Coastal Commission hearing on Banning Ranch project postponed
A California Coastal Commission hearing scheduled for Thursday on a hotly debated residential, commercial and park development proposed for Newport Beach’s Banning Ranch has been postponed.
Commission staff had recommended approval of the project with conditions that would further reduce its footprint. But developer Newport Banning Ranch LLC wrote in a news release Friday afternoon that some issues remain unresolved and that it needs more time to review staff’s proposal.
Newport Banning Ranch will continue to work with commission staff with the goal of the project going before the Coastal Commission within 90 days, according to the release.
“We look forward to having the project before the entire commission and are confident that our plan provides for successful repurposing of the property and balancing the requirements of the Coastal Act with the needs of the community,” senior project manager Michael Mohler said in a statement.
After an eight-hour hearing in October, the 12-member commission, which has final say over development along California’s coast, sent Newport Banning Ranch back to the drawing board to make significant cuts to the project’s footprint and scope.
In November, the developer sent the Coastal Commission a scaled-back plan that proposes 895 homes, a 75-room hotel, a 20-bed hostel and 45,100 square feet of retail space on about 62 acres of the 401-acre Banning Ranch. About 310 acres would be preserved as natural open space with public trails, plans show. The land is adjacent to the Santa Ana River overlooking West Coast Highway.
Newport Banning Ranch originally proposed 1,375 homes, 75,000 square feet of retail space, a hostel and several parks on about 95 acres. That plan was approved by the Newport Beach City Council in 2012.
However, Coastal Commission staff expressed opposition to the proposal during the October meeting and in a report, noting that the land is home to “sensitive coastal species” including the threatened California gnatcatcher, along with a rare vernal pool system and one of the few remaining significant areas of native grassland.
Staff and commissioners suggested at the time that they likely would favor “less intense” development. They also cited merits of the project, including opening the land for public use and condensing oil operations that have long occupied the site.

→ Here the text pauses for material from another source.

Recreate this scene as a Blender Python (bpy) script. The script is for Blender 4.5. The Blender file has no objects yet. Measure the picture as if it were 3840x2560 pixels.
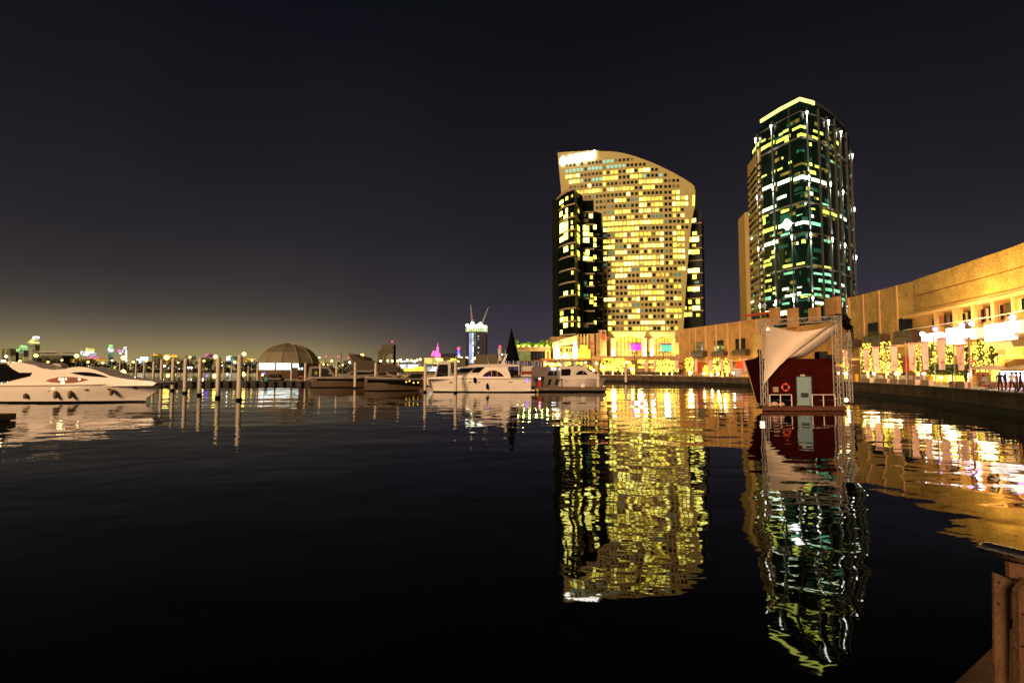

After the October hearing, staff ecologists revisited the site and remapped the environmentally sensitive areas. The maps reduced the number of seasonal pools and purple needle grass but expanded the California gnatcatcher habitat. In the end, the amount of sensitive habitat had declined, increasing the amount of land available for the proposed development from about 18 acres to 55, according to a staff report.
Still, staff is recommending conditions that would eliminate a section of the main road and some residential units.
“Although the applicant has revised its proposal, the current proposal extends well beyond the boundaries of the developable area identified by staff,” the report states. “The current proposal would still extend far into, and thereby destroy, large swaths of [environmentally sensitive habitat] and wetlands identified on the site, and it therefore continues to be inconsistent with the resources protection policies of the Coastal Act.”